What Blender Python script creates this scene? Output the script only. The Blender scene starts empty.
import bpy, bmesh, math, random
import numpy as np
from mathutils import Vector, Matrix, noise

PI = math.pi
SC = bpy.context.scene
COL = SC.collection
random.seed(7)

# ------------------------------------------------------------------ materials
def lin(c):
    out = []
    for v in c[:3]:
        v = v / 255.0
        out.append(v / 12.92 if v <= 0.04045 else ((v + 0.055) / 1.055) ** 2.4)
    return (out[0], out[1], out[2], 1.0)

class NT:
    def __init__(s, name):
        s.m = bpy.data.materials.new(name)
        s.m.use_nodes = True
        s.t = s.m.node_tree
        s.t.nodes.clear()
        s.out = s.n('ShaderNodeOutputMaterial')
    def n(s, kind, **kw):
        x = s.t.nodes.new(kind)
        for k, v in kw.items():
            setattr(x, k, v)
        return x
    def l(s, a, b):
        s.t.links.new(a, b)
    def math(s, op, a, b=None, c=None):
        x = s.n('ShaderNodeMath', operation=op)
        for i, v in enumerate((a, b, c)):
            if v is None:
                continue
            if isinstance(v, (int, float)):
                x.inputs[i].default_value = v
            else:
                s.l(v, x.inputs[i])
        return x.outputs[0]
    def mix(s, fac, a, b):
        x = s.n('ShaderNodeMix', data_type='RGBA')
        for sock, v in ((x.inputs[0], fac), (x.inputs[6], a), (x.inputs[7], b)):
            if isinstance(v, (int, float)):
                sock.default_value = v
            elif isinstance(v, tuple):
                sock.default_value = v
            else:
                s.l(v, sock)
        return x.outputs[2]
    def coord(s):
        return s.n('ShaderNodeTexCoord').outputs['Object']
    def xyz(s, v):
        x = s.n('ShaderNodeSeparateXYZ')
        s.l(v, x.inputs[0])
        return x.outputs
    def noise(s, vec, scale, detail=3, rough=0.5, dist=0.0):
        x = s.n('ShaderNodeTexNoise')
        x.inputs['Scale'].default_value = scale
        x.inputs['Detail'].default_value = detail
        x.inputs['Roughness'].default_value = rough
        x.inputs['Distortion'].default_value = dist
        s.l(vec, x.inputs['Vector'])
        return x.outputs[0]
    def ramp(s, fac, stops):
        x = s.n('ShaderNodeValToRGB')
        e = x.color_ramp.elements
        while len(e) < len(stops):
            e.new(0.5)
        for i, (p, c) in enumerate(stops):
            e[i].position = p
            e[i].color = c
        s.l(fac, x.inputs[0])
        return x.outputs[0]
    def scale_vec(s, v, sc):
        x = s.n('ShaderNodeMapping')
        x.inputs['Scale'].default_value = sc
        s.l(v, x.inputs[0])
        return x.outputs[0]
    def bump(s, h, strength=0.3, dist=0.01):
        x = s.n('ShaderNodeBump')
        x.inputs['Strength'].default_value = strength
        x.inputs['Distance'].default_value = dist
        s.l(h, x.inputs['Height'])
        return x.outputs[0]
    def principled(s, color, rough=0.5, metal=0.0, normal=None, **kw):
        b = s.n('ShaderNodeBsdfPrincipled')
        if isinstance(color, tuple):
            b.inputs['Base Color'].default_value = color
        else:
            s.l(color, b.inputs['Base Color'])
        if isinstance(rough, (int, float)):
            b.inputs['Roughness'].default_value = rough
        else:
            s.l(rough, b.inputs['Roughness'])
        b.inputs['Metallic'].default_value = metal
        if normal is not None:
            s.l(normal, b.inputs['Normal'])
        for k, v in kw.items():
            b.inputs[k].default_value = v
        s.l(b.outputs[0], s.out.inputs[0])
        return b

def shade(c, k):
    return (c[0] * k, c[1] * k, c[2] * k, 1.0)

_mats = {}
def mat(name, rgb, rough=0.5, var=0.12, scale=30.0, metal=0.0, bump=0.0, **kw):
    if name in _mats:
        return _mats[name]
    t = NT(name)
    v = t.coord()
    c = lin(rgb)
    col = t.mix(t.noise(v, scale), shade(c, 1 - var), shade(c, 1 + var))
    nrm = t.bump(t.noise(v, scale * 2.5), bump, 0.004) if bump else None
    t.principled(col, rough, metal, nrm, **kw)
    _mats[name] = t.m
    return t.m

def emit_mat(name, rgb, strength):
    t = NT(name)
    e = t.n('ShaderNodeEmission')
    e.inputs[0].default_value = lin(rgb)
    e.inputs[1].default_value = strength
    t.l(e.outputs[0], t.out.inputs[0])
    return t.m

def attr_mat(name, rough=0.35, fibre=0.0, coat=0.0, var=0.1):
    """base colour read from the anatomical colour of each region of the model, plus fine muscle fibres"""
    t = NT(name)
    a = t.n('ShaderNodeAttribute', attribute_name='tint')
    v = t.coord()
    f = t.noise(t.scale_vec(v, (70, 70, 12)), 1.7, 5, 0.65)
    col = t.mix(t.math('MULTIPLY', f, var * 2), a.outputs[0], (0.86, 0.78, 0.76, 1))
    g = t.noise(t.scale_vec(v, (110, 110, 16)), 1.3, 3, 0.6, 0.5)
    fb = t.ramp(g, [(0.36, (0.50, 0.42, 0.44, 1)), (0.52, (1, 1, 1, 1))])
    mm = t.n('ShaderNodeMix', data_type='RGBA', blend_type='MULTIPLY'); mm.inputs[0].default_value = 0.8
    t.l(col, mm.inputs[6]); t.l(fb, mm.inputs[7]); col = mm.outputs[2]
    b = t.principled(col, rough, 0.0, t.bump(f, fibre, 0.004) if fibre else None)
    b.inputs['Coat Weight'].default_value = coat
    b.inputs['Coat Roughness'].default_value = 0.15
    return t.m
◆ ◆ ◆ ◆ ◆
Short task:
Write down every line of the data exactly as it appears above.

The answer:
What Blender Python script creates this scene? Output the script only. The Blender scene starts empty.
import bpy, bmesh, math, random
import numpy as np
from mathutils import Vector, Matrix, noise

PI = math.pi
SC = bpy.context.scene
COL = SC.collection
random.seed(7)

# ------------------------------------------------------------------ materials
def lin(c):
    out = []
    for v in c[:3]:
        v = v / 255.0
        out.append(v / 12.92 if v <= 0.04045 else ((v + 0.055) / 1.055) ** 2.4)
    return (out[0], out[1], out[2], 1.0)

class NT:
    def __init__(s, name):
        s.m = bpy.data.materials.new(name)
        s.m.use_nodes = True
        s.t = s.m.node_tree
        s.t.nodes.clear()
        s.out = s.n('ShaderNodeOutputMaterial')
    def n(s, kind, **kw):
        x = s.t.nodes.new(kind)
        for k, v in kw.items():
            setattr(x, k, v)
        return x
    def l(s, a, b):
        s.t.links.new(a, b)
    def math(s, op, a, b=None, c=None):
        x = s.n('ShaderNodeMath', operation=op)
        for i, v in enumerate((a, b, c)):
            if v is None:
                continue
            if isinstance(v, (int, float)):
                x.inputs[i].default_value = v
            else:
                s.l(v, x.inputs[i])
        return x.outputs[0]
    def mix(s, fac, a, b):
        x = s.n('ShaderNodeMix', data_type='RGBA')
        for sock, v in ((x.inputs[0], fac), (x.inputs[6], a), (x.inputs[7], b)):
            if isinstance(v, (int, float)):
                sock.default_value = v
            elif isinstance(v, tuple):
                sock.default_value = v
            else:
                s.l(v, sock)
        return x.outputs[2]
    def coord(s):
        return s.n('ShaderNodeTexCoord').outputs['Object']
    def xyz(s, v):
        x = s.n('ShaderNodeSeparateXYZ')
        s.l(v, x.inputs[0])
        return x.outputs
    def noise(s, vec, scale, detail=3, rough=0.5, dist=0.0):
        x = s.n('ShaderNodeTexNoise')
        x.inputs['Scale'].default_value = scale
        x.inputs['Detail'].default_value = detail
        x.inputs['Roughness'].default_value = rough
        x.inputs['Distortion'].default_value = dist
        s.l(vec, x.inputs['Vector'])
        return x.outputs[0]
    def ramp(s, fac, stops):
        x = s.n('ShaderNodeValToRGB')
        e = x.color_ramp.elements
        while len(e) < len(stops):
            e.new(0.5)
        for i, (p, c) in enumerate(stops):
            e[i].position = p
            e[i].color = c
        s.l(fac, x.inputs[0])
        return x.outputs[0]
    def scale_vec(s, v, sc):
        x = s.n('ShaderNodeMapping')
        x.inputs['Scale'].default_value = sc
        s.l(v, x.inputs[0])
        return x.outputs[0]
    def bump(s, h, strength=0.3, dist=0.01):
        x = s.n('ShaderNodeBump')
        x.inputs['Strength'].default_value = strength
        x.inputs['Distance'].default_value = dist
        s.l(h, x.inputs['Height'])
        return x.outputs[0]
    def principled(s, color, rough=0.5, metal=0.0, normal=None, **kw):
        b = s.n('ShaderNodeBsdfPrincipled')
        if isinstance(color, tuple):
            b.inputs['Base Color'].default_value = color
        else:
            s.l(color, b.inputs['Base Color'])
        if isinstance(rough, (int, float)):
            b.inputs['Roughness'].default_value = rough
        else:
            s.l(rough, b.inputs['Roughness'])
        b.inputs['Metallic'].default_value = metal
        if normal is not None:
            s.l(normal, b.inputs['Normal'])
        for k, v in kw.items():
            b.inputs[k].default_value = v
        s.l(b.outputs[0], s.out.inputs[0])
        return b

def shade(c, k):
    return (c[0] * k, c[1] * k, c[2] * k, 1.0)

_mats = {}
def mat(name, rgb, rough=0.5, var=0.12, scale=30.0, metal=0.0, bump=0.0, **kw):
    if name in _mats:
        return _mats[name]
    t = NT(name)
    v = t.coord()
    c = lin(rgb)
    col = t.mix(t.noise(v, scale), shade(c, 1 - var), shade(c, 1 + var))
    nrm = t.bump(t.noise(v, scale * 2.5), bump, 0.004) if bump else None
    t.principled(col, rough, metal, nrm, **kw)
    _mats[name] = t.m
    return t.m

def emit_mat(name, rgb, strength):
    t = NT(name)
    e = t.n('ShaderNodeEmission')
    e.inputs[0].default_value = lin(rgb)
    e.inputs[1].default_value = strength
    t.l(e.outputs[0], t.out.inputs[0])
    return t.m

def attr_mat(name, rough=0.35, fibre=0.0, coat=0.0, var=0.1):
    """base colour read from the anatomical colour of each region of the model, plus fine muscle fibres"""
    t = NT(name)
    a = t.n('ShaderNodeAttribute', attribute_name='tint')
    v = t.coord()
    f = t.noise(t.scale_vec(v, (70, 70, 12)), 1.7, 5, 0.65)
    col = t.mix(t.math('MULTIPLY', f, var * 2), a.outputs[0], (0.86, 0.78, 0.76, 1))
    g = t.noise(t.scale_vec(v, (110, 110, 16)), 1.3, 3, 0.6, 0.5)
    fb = t.ramp(g, [(0.36, (0.50, 0.42, 0.44, 1)), (0.52, (1, 1, 1, 1))])
    mm = t.n('ShaderNodeMix', data_type='RGBA', blend_type='MULTIPLY'); mm.inputs[0].default_value = 0.8
    t.l(col, mm.inputs[6]); t.l(fb, mm.inputs[7]); col = mm.outputs[2]
    b = t.principled(col, rough, 0.0, t.bump(f, fibre, 0.004) if fibre else None)
    b.inputs['Coat Weight'].default_value = coat
    b.inputs['Coat Roughness'].default_value = 0.15
    return t.m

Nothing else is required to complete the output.